Article @ Novara Media, published 30 September 2022

Nine days before this weekend’s election, Brazilian leftist firebrand Luiz Inácio Lula da Silva posted a picture of himself on social media. Smiling from ear to ear, both his hands stretched out to the camera, the former president reminded voters that the final countdown is on. It’s a meme-worthy image, with the joke lying in the fact that Lula, a former metalworker, has a missing finger following a work accident aged 19. “Nine days to go,” he wrote on Twitter.

It’s a funny joke, but it is also exemplary of what Lula means to the Brazilian voter – to the ones who love him and the ones who don’t. He is the offspring of the country’s harshest poverty, a man who was imprisoned by the dictatorship for leading a series of mass strikes, and the first and only working-class person to ever reach the presidency.
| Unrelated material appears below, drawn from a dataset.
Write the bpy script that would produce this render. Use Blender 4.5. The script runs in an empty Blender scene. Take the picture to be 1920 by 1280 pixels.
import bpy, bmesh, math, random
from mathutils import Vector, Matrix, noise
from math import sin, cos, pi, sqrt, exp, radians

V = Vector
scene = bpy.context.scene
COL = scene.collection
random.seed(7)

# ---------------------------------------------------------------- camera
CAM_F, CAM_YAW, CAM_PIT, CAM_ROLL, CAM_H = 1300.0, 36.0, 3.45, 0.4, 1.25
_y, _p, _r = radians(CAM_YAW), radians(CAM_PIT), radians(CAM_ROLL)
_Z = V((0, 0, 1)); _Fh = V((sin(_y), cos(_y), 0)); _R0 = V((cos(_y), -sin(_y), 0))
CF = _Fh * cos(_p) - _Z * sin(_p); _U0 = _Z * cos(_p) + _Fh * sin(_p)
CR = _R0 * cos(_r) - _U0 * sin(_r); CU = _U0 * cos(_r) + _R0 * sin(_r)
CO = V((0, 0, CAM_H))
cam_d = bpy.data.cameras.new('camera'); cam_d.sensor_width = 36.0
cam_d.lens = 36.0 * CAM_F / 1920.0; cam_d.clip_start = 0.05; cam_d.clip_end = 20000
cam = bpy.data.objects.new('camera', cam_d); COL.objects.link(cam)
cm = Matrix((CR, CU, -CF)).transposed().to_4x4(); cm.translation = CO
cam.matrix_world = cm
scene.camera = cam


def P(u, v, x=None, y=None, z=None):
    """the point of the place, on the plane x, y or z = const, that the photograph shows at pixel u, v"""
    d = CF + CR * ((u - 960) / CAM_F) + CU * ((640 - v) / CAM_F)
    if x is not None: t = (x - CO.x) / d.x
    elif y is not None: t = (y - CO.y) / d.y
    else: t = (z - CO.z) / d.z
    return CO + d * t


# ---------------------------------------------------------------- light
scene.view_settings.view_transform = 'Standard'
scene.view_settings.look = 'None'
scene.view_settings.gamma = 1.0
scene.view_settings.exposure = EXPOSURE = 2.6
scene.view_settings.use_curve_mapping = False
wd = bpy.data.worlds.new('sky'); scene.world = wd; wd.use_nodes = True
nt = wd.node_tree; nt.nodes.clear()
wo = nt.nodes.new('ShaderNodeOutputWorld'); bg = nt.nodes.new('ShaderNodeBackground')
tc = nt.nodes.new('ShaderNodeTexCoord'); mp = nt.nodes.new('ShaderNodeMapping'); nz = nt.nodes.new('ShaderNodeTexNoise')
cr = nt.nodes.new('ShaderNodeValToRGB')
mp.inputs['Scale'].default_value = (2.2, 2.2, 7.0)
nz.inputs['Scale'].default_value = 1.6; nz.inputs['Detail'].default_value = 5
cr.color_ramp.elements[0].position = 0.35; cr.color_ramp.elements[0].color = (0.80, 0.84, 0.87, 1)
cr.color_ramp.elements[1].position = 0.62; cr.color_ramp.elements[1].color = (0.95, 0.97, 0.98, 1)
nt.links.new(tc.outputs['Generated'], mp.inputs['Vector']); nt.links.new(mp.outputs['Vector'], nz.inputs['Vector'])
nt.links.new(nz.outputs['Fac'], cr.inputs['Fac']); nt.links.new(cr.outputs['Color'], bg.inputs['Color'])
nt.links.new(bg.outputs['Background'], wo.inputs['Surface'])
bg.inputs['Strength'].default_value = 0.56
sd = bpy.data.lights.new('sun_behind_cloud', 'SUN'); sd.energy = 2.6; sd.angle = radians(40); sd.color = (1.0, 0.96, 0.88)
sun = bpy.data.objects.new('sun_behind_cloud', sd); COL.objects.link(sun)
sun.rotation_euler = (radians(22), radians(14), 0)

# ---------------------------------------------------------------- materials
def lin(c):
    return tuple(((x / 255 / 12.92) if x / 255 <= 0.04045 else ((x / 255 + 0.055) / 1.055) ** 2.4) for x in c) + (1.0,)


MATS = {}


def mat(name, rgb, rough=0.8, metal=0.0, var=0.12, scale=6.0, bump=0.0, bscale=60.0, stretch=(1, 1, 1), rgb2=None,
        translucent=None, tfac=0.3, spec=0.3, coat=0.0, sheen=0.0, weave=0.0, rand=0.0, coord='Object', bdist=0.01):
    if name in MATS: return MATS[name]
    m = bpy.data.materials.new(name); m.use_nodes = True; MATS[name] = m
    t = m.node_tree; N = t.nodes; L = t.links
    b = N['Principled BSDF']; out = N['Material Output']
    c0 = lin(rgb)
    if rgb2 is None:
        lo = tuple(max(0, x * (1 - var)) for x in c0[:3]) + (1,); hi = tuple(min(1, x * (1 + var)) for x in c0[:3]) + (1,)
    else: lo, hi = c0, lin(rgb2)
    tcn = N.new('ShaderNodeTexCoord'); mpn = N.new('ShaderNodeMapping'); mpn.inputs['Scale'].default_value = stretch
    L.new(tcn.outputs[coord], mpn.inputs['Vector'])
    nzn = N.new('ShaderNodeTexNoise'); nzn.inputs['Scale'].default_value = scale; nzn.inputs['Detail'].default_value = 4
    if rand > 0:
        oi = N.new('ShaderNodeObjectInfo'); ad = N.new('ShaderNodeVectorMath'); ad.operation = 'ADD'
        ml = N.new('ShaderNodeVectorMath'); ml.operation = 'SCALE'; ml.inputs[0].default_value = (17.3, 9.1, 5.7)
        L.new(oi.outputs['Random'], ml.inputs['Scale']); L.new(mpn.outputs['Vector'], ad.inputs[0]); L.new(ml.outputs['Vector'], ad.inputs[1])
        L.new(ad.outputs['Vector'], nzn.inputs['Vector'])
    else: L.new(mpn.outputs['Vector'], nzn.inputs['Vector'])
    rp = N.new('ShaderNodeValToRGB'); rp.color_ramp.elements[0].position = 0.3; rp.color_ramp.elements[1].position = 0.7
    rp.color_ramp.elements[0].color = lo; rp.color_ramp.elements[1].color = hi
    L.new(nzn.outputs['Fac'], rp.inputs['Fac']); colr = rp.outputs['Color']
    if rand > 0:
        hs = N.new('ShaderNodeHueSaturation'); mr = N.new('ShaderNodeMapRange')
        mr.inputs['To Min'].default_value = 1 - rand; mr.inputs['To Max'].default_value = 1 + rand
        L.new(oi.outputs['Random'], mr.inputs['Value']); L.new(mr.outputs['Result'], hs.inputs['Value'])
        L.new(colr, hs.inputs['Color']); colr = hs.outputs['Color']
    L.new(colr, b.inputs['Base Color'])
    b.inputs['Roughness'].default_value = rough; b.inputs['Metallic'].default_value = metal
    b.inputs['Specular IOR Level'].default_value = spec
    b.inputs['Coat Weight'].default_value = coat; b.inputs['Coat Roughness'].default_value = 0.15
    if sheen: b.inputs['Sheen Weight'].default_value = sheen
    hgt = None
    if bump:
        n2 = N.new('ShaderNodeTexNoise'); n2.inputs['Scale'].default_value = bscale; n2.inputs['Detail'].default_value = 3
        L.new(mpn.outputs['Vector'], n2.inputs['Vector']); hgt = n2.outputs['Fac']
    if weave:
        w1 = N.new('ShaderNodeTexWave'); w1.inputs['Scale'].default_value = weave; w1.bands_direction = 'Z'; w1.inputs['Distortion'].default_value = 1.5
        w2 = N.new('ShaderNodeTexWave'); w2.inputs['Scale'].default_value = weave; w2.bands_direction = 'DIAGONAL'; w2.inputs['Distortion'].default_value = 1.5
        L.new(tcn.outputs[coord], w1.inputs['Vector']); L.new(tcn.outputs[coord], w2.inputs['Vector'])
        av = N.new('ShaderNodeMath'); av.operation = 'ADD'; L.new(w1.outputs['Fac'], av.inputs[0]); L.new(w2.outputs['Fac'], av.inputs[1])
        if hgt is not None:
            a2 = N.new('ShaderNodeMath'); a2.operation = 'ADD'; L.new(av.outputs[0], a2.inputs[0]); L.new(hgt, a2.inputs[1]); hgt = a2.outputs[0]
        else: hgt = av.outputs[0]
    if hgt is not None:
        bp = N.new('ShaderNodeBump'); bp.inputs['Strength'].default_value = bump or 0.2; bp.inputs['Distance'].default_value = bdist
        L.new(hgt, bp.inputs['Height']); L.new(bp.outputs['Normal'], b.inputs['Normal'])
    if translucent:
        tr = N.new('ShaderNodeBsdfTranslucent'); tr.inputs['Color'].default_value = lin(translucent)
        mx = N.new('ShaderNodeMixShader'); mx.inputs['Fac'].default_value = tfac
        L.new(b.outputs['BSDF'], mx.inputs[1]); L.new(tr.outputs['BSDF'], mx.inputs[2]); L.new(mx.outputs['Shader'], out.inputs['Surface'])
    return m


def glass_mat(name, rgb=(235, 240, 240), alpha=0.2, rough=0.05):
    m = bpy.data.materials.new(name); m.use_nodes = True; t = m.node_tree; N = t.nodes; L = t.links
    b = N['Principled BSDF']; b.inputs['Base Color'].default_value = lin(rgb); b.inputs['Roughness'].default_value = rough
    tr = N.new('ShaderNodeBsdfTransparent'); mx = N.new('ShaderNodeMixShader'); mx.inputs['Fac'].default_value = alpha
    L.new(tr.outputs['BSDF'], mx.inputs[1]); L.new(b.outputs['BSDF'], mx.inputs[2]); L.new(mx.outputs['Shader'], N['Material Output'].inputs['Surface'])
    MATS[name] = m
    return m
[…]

This is perhaps the most important because Brazil is, and has always been, a profoundly divided nation, especially on gender, race and class lines. In this respect, Lula’s election in 2003 and his candidacy in 2022 are much alike: they serve as examples of democracy, the great leveller, in action.

On Sunday, 2 October, half of the Brazilian population will take to the polls. That’s an extraordinary 156,454,011 people who must, by law, cast their ballot. They have a choice of 11 candidates, ranging from a Christian democrat, a rightwing libertarian and a histrionic centre-right leader; to two Trotskyist parties, a Marxist-Leninist option, and Ciro Gomes, Brazil’s favourite social democratic Candide. Ultimately, however, only two men matter: Lula and Jair Messias Bolsonaro, the incumbent.